The Daily Record

December 14, 2010
Light Gives Heat

This morning, LGH's Amberle & Andrea Reyes, who are currently running an LGH booth in Columbus Circle, NYC, were highlighted in an article reflecting an interview with the Daily Record in New Jersey.

"Rockaway Twp., NJ, sisters helping Ugandan woman earn a living"

Rockaway Township native Amberle Reyes was working at a mental health center in Alaska about two years ago when she began searching for an organization she could volunteer with.

During that same year, her younger sister, Andrea Reyes, had been volunteering and traveling through Africa, and fell in love with Uganda, telling her older sister how wonderful the people there were.

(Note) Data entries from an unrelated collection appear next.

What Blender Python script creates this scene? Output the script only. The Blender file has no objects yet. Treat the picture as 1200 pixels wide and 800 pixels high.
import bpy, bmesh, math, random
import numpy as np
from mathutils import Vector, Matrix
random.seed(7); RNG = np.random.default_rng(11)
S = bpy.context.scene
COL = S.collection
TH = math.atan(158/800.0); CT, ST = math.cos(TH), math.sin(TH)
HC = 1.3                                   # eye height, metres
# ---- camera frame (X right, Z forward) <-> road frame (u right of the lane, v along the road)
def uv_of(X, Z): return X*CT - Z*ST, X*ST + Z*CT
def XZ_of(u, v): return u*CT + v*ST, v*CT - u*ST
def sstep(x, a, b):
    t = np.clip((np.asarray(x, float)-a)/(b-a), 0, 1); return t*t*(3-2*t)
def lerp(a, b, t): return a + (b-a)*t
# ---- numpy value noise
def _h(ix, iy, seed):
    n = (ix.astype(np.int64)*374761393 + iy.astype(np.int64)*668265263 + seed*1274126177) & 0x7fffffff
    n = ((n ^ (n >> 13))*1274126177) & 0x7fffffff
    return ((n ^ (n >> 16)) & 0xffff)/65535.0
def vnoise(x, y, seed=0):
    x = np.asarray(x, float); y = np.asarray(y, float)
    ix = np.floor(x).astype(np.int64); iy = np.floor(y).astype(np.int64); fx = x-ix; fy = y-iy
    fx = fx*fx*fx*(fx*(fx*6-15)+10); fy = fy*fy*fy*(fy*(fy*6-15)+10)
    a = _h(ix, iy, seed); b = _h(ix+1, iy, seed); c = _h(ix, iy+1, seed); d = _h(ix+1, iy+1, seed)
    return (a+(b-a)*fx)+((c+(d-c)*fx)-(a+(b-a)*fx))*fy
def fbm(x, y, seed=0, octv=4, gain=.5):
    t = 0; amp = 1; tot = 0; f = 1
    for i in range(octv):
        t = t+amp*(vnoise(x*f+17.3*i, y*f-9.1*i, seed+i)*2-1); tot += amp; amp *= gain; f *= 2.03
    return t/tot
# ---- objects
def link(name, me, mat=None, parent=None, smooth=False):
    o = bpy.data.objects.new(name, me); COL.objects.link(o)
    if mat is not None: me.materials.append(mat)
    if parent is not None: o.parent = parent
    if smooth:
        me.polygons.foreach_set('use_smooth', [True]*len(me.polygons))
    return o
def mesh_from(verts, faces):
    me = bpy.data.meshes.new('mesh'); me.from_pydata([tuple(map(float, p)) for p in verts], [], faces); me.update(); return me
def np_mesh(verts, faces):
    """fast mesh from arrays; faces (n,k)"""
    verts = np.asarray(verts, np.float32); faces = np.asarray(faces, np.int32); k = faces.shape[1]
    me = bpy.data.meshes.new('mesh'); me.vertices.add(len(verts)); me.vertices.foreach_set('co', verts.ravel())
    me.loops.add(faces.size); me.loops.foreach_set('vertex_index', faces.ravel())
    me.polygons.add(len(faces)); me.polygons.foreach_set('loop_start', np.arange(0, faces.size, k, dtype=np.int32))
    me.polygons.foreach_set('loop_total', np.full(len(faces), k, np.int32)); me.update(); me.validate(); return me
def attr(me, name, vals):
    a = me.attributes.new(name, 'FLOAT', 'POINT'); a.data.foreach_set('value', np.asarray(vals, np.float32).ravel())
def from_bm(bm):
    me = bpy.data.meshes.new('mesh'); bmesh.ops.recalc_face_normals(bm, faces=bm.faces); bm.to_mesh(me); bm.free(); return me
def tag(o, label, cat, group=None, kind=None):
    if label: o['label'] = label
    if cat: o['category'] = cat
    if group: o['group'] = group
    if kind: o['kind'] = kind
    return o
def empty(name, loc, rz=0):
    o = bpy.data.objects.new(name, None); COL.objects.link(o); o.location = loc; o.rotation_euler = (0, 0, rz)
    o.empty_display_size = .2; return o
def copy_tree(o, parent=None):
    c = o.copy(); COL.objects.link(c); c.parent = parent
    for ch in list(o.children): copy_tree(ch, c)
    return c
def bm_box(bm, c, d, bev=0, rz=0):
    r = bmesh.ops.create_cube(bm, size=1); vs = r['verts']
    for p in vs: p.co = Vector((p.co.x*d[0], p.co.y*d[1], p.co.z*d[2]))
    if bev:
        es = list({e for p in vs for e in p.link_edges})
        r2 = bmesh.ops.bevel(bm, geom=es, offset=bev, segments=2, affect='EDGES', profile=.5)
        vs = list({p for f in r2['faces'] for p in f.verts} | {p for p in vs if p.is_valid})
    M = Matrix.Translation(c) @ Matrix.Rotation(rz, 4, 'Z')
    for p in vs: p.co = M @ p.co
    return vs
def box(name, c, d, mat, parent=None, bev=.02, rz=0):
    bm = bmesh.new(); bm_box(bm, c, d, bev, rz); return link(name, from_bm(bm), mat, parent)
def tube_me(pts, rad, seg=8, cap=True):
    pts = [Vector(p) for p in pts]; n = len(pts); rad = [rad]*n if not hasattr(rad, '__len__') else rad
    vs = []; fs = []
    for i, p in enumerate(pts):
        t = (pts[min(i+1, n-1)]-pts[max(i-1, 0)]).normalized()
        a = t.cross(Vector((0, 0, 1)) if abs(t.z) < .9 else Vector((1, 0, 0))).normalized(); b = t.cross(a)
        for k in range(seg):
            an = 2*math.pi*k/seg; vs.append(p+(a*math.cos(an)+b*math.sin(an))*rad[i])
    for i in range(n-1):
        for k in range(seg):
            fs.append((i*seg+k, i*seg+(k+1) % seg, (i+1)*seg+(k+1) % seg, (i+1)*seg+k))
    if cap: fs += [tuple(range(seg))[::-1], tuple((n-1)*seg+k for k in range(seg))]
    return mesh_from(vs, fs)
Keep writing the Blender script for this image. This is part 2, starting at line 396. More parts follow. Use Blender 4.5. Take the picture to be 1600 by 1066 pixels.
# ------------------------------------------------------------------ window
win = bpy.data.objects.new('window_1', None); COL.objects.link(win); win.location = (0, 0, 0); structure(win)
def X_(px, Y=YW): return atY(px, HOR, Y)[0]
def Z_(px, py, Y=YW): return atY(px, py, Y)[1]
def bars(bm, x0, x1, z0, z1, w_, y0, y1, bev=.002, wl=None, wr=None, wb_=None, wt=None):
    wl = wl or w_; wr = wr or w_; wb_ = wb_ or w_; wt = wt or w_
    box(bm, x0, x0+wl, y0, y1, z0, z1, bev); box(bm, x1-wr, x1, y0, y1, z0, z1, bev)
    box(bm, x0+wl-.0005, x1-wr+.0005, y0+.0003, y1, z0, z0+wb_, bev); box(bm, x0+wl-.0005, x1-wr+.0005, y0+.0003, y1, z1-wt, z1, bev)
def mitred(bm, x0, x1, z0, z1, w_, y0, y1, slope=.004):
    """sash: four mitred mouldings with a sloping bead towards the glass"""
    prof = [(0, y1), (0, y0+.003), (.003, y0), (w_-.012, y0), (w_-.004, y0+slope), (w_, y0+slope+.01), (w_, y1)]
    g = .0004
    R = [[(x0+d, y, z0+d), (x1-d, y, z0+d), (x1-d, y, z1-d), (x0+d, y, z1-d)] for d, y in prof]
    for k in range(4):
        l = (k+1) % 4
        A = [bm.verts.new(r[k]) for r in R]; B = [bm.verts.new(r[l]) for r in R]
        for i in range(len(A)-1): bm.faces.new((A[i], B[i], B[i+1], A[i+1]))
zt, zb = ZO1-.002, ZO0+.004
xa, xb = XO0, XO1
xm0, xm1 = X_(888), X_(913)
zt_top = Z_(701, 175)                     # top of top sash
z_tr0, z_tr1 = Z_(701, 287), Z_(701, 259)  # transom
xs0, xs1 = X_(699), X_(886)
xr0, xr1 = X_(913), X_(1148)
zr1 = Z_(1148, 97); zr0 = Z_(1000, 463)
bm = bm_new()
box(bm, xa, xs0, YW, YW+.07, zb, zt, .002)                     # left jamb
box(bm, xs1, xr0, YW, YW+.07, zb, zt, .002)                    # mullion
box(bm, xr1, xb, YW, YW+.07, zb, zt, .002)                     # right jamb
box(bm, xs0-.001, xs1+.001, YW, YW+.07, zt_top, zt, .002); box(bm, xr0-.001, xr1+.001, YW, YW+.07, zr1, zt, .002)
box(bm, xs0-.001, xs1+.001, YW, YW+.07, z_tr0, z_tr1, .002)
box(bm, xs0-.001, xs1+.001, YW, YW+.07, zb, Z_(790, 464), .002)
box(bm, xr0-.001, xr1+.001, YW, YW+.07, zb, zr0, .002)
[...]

In her online quest for a group to link up with, Amberle Reyes found Light Gives Heat, and went to Jinja, Uganda for four months in November 2008 to volunteer with the Colorado-based organization, which helps Africans help themselves by providing them with income in exchange for handmade goods to be sold in the U.S.
"I just found myself agreeing with them and believing in their mission, and their vision," Amberle Reyes, 28, and a 2000 graduate of Morris Hills High School, said. "They were looking for a director and a designer and I said, 'I know those people. That's me and my sister.' "
The Reyes sisters have spent the last year of their lives thousands of miles away from home dedicating themselves to the organization that is providing something desperately necessary in Uganda: consistent income.

Light Gives Heat was founded nearly four years ago by Dave Hansow, 29, and his wife Morgan Hansow, 28, while they were in Uganda adopting their second child: a little girl named Jadyn.

Amberle Reyes is the in-country director for Light Gives Heat, managing the day-day activities of the organization in Uganda. She is currently trying to develop a workplace standard - a human resources guide - where the African workers can know what to expect from Light Gives Heat, and can also know what's expected of them as product makers. Andrea Reyes, 24, and a 2004 graduate of Morris Hills High School, is director of product development and creates designs for jewelry makers.

Every week, Light Gives Heat pays 93 bead rollers - a group of artisan women who are part of a group called Suubi, which means "hope" - to make necklaces. It pays 12 tailors a monthly salary to make purses by hand. In Uganda - where steady work is sparse- consistency is empowerment and brings with it a sense of security.

Jewelry makers get about 40,000 shillings a week - or about $20 - to make necklaces. Tailors get paid anywhere from $80 to $150 a month.

With a steady income, the women, most of whom are war widows and refugees from civil war in Northern Uganda, can send their children - and the several other children they are often raising - to school. They can get their hair done. They can eat better. They can go to a doctor. They can open a bank account. "It's a sense of pride; a sense of, 'I have a job.'

I think those are kind of universal feelings in any community ... I think that improves the feeling of self worth. They're not getting hand-outs," Amberle Reyes said. "These women are now the heads of their households. They're the ones that are going to feed their families and pay their rent, and they're learning the skills to do that."

The bead makers often call Suubi, and Light Gives Heat, the "husband," or, their provider, Andrea Reyes said, because the organization provides them with income. Since Light Gives Heat began paying these women for their wares, their salaries have nearly doubled, from $12 a week to $20. And the tangible evidence that Light Gives Heat is making a difference can be seen in something as simple as the women getting fatter because they can eat more, and a woman being able to send all five of her kids to school, Andrea Reyes said.

"Every single Friday, when I put that money in that woman's hand, I know that she's going to be able to feed her kids. She's going to be able to pay for her school fees," Andrea Reyes said.

Dave Hansow, who these days is running Light Gives Heat from Colorado, said life is "super messy" in Uganda. "Throughout their messiness, our hope is to continue to provide them consistent income," Hansow said.

While Uganda has seen postive economic growth in this century, the east African country is still subject to armed fighting among hostile ethnic groups, rebels, armed gangs, militias, and various government forces that extend across its borders, according to the Central Intelligance Agency World Factbook.

Amberle is heading back to Africa in January to keep managing workers, and Andrea will be stateside working on product sales until March. Right now, Amberle and Andrea are visiting their parents in Rockaway and fending off blistery cold weather at the Holiday Market in Manhattan's Columbus Circle, where they are selling the jewelry and hand-made bags that allow them to continue paying Ugandans for their work.

Though the Reyes sisters are constantly working to help Ugandans, certainly, they think, the benefits are mutual. "No matter what we do in Uganda, however much we help in Uganda, Uganda gives a lot more to us," Andrea Reyes said. "In America, we need Uganda as much as they need us."